> WHAT THE TASK ASKS
Extract precisely the lines of the entries below, from the first line through the line containing "SC.camera = cam".

Stored records:

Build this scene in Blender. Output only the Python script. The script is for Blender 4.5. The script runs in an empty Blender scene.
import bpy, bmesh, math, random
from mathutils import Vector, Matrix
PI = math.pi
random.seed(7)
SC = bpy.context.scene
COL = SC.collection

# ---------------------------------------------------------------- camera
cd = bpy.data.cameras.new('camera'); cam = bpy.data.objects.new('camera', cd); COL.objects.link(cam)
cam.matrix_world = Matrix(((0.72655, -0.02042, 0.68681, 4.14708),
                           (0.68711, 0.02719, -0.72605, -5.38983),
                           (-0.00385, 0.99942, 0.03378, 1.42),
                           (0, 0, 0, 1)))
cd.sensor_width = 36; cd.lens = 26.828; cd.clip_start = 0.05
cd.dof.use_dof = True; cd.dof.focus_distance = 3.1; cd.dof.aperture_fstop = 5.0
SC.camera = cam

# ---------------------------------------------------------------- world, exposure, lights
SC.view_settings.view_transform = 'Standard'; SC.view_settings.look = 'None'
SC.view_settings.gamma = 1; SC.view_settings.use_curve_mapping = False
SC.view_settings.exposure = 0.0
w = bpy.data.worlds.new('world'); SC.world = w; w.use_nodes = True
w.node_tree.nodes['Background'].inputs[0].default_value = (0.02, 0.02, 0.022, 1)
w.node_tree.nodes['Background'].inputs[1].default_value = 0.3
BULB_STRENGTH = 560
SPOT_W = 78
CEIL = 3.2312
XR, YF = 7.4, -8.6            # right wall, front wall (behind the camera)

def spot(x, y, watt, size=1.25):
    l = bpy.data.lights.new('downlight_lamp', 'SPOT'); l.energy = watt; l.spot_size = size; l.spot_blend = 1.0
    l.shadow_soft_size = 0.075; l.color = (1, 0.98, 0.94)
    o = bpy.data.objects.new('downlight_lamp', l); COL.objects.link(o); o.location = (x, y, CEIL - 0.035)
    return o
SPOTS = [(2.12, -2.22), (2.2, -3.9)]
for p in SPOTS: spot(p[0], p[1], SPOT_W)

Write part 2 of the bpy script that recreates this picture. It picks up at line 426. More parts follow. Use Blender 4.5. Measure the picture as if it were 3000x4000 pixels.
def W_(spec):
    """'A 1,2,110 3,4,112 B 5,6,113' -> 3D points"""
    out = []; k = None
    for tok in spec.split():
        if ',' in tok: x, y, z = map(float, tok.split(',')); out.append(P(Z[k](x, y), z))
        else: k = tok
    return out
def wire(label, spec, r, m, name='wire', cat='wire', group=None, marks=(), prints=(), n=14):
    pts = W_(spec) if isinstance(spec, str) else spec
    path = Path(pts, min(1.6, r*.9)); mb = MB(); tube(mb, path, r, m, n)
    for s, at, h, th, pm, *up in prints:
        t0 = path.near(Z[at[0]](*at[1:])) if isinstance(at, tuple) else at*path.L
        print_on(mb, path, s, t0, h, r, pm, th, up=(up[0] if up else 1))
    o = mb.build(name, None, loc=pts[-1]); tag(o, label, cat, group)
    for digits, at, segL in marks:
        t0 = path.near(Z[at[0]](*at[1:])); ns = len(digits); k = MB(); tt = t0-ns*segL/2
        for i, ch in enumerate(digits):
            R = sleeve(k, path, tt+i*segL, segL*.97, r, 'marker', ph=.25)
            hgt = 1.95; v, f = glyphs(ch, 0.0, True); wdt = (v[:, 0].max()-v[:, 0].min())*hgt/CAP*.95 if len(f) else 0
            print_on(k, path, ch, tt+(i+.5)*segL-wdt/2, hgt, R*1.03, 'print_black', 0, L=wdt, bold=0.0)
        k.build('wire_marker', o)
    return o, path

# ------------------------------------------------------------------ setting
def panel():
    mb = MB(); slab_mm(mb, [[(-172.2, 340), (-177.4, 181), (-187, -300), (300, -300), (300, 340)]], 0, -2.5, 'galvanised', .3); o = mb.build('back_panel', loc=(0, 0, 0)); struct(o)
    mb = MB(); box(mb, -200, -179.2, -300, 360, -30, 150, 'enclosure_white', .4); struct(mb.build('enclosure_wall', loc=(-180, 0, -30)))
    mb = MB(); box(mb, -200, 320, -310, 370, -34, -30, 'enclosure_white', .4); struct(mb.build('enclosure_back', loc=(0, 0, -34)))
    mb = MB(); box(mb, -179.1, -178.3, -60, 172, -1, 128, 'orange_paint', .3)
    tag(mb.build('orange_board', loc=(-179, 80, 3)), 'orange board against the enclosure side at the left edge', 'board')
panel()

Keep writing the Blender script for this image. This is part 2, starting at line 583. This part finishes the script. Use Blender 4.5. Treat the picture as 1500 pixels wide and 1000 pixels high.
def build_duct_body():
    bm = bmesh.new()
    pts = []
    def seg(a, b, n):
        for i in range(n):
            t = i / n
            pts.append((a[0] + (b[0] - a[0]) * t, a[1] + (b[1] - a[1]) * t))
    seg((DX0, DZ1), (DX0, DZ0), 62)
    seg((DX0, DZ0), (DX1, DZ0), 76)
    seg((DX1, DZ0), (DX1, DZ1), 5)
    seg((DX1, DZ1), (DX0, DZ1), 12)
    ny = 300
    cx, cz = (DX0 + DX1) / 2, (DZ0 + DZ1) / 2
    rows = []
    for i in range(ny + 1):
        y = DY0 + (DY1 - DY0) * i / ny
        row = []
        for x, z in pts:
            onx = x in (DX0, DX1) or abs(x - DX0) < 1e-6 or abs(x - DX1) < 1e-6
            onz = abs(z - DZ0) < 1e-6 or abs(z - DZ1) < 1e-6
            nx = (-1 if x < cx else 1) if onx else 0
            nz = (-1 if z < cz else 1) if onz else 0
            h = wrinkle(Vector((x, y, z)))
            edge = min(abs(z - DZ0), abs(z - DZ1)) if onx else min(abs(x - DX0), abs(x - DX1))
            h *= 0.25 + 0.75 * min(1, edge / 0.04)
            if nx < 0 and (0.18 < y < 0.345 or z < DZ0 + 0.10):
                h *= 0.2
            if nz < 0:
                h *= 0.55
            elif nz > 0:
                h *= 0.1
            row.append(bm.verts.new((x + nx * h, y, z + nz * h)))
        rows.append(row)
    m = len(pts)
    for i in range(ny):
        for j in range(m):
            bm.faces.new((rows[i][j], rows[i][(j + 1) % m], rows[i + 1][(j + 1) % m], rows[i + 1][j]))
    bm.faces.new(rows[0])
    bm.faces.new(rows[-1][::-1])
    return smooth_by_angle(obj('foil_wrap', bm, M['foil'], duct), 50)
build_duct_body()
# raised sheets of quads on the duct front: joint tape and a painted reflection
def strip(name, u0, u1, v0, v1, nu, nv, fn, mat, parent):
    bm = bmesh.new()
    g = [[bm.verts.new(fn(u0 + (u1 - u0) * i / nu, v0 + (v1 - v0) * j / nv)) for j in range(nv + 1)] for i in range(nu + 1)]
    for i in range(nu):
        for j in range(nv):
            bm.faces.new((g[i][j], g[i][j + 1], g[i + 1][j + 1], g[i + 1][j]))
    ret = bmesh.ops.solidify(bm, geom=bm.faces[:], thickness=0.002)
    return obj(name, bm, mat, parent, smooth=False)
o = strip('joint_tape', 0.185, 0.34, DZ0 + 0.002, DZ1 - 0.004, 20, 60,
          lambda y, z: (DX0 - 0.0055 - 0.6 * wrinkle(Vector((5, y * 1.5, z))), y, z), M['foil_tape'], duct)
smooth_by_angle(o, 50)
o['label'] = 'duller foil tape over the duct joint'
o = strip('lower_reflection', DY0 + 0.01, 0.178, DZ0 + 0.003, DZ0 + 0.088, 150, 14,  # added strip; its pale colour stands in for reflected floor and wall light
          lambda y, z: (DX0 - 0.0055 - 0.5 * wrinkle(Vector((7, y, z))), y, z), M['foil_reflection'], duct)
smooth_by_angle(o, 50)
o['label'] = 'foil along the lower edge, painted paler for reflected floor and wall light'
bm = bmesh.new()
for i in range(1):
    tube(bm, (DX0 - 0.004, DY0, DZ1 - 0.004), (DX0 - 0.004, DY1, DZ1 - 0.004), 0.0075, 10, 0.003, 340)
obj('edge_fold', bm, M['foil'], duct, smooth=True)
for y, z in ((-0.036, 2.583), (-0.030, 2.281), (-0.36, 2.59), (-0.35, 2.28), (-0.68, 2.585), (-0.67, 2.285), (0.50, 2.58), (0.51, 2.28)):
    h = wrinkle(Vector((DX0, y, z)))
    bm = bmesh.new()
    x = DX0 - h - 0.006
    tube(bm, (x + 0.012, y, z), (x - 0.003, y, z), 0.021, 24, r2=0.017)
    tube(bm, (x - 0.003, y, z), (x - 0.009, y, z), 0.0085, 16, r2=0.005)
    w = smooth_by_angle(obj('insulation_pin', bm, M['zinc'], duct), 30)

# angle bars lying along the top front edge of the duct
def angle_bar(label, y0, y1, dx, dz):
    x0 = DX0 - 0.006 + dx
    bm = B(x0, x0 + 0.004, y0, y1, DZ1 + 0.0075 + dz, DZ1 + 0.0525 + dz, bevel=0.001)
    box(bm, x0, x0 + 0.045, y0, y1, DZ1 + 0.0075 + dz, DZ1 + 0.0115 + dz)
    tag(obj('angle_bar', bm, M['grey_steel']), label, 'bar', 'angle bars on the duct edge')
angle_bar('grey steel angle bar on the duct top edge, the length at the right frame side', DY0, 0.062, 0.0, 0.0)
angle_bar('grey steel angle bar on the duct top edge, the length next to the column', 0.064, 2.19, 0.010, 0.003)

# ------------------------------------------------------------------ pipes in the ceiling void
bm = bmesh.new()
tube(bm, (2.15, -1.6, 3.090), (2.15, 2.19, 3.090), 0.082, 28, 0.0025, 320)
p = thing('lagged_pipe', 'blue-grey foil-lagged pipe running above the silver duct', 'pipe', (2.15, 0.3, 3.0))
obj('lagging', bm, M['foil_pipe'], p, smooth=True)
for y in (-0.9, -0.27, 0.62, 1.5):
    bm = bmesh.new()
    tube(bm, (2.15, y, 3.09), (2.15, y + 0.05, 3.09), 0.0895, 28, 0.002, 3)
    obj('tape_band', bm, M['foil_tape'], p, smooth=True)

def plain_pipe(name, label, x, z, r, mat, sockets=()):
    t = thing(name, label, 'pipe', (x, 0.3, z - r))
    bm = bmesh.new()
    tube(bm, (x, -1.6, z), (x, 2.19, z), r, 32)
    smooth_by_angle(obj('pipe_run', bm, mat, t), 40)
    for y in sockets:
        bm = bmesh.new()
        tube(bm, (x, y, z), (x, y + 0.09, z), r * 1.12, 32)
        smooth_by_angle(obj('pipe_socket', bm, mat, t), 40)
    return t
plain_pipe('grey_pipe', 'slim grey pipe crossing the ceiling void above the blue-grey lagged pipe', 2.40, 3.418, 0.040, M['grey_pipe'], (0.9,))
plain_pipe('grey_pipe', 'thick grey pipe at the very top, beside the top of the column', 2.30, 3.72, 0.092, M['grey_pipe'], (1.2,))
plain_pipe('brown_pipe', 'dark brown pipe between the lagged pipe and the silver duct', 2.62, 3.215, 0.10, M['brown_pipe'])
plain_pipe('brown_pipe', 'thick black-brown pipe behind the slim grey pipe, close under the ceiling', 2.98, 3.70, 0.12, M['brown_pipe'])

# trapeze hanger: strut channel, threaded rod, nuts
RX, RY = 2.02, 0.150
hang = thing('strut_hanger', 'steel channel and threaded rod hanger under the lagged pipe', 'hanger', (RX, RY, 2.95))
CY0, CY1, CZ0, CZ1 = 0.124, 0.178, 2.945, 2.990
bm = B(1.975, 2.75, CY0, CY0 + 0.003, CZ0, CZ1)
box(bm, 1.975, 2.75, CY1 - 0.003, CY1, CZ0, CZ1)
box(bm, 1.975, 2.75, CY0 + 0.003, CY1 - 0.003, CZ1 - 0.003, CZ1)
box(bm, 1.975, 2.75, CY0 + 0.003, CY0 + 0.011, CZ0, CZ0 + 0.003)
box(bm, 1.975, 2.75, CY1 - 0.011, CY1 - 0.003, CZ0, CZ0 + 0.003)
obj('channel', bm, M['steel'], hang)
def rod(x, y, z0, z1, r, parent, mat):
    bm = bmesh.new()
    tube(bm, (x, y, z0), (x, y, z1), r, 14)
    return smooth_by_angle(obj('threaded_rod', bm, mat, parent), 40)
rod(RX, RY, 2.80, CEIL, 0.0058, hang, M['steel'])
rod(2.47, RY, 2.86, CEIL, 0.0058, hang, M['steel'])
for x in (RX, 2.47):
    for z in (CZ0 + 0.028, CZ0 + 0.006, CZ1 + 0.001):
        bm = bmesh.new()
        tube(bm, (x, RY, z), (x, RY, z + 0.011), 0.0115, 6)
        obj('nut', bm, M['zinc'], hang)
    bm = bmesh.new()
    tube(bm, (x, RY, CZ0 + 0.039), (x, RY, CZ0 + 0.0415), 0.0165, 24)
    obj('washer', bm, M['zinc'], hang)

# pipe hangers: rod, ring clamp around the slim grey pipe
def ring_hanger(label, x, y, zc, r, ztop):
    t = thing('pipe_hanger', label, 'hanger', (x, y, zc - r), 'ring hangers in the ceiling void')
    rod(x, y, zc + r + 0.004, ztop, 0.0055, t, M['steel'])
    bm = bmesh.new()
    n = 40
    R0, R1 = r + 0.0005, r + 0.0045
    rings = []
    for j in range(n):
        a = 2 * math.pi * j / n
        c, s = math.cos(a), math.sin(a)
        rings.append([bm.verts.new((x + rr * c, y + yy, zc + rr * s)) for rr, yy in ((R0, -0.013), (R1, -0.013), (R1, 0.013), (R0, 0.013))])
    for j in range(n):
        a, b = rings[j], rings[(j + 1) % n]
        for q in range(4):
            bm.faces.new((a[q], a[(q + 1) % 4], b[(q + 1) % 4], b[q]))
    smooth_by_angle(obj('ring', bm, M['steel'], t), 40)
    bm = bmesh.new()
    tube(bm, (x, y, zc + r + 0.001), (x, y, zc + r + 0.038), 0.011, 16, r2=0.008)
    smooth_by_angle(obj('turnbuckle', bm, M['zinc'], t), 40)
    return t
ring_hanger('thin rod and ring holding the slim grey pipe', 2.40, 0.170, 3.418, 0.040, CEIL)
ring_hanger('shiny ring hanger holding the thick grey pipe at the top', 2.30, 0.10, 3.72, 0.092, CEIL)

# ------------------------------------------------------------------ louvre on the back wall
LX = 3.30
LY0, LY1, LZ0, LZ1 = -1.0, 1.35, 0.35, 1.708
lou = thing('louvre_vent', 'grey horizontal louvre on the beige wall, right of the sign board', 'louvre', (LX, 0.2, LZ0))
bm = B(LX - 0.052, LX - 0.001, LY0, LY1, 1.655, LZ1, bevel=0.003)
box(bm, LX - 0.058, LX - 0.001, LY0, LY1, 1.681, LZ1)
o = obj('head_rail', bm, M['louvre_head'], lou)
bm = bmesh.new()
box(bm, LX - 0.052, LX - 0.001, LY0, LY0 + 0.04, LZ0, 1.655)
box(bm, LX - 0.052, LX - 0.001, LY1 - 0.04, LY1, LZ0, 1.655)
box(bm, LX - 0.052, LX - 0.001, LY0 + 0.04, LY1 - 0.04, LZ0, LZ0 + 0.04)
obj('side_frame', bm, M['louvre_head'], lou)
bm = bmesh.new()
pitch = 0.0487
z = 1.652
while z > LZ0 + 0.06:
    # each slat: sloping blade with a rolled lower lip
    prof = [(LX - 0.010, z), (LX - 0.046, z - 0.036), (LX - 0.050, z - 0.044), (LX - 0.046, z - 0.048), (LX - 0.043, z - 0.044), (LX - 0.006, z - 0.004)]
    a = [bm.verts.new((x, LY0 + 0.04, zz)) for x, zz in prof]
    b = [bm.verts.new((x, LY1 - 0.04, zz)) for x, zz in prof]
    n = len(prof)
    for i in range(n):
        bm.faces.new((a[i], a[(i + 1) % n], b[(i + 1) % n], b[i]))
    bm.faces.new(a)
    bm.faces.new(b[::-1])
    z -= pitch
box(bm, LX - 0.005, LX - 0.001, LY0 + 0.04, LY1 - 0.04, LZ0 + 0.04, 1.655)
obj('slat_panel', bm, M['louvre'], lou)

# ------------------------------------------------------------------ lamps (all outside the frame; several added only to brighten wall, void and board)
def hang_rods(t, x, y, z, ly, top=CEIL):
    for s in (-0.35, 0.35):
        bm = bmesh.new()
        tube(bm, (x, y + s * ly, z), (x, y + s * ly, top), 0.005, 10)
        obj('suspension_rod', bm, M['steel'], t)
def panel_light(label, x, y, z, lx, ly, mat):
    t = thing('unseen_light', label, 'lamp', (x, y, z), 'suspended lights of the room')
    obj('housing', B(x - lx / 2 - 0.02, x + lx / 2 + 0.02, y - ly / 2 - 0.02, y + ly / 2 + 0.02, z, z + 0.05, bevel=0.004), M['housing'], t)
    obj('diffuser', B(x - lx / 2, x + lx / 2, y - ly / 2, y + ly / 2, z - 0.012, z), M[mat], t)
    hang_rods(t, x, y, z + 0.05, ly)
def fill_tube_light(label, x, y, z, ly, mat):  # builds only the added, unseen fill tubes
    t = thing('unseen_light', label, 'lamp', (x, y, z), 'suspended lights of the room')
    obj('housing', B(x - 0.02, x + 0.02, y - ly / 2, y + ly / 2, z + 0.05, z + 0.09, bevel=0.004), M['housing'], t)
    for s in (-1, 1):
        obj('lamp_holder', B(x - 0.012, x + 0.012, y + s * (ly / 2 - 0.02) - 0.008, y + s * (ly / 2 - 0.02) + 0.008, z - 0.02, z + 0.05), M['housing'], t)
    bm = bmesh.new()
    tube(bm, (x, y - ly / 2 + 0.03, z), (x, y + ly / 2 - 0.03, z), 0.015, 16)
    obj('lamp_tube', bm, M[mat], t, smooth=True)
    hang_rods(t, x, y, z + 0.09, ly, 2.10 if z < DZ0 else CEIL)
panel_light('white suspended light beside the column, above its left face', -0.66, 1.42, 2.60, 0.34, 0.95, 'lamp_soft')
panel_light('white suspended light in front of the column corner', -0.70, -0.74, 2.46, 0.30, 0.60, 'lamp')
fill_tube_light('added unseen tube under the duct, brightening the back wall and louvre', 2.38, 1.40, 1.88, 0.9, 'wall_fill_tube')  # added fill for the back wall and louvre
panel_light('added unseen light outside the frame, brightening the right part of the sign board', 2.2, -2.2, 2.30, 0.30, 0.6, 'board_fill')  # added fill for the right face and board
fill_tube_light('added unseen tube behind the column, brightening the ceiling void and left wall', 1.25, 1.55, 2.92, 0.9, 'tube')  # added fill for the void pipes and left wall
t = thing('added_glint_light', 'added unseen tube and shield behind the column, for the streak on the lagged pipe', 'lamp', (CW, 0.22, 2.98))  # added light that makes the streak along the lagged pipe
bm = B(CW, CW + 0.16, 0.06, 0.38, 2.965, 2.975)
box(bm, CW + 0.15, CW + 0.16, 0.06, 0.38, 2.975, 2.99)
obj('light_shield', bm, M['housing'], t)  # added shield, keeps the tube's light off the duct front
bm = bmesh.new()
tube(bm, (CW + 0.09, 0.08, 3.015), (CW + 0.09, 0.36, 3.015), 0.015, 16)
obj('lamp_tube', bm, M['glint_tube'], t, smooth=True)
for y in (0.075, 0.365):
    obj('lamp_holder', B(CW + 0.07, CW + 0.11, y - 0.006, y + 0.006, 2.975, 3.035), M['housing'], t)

> SOLVED EXERCISE
Build this scene in Blender. Output only the Python script. The script is for Blender 4.5. The script runs in an empty Blender scene.
import bpy, bmesh, math, random
from mathutils import Vector, Matrix
PI = math.pi
random.seed(7)
SC = bpy.context.scene
COL = SC.collection

# ---------------------------------------------------------------- camera
cd = bpy.data.cameras.new('camera'); cam = bpy.data.objects.new('camera', cd); COL.objects.link(cam)
cam.matrix_world = Matrix(((0.72655, -0.02042, 0.68681, 4.14708),
                           (0.68711, 0.02719, -0.72605, -5.38983),
                           (-0.00385, 0.99942, 0.03378, 1.42),
                           (0, 0, 0, 1)))
cd.sensor_width = 36; cd.lens = 26.828; cd.clip_start = 0.05
cd.dof.use_dof = True; cd.dof.focus_distance = 3.1; cd.dof.aperture_fstop = 5.0
SC.camera = cam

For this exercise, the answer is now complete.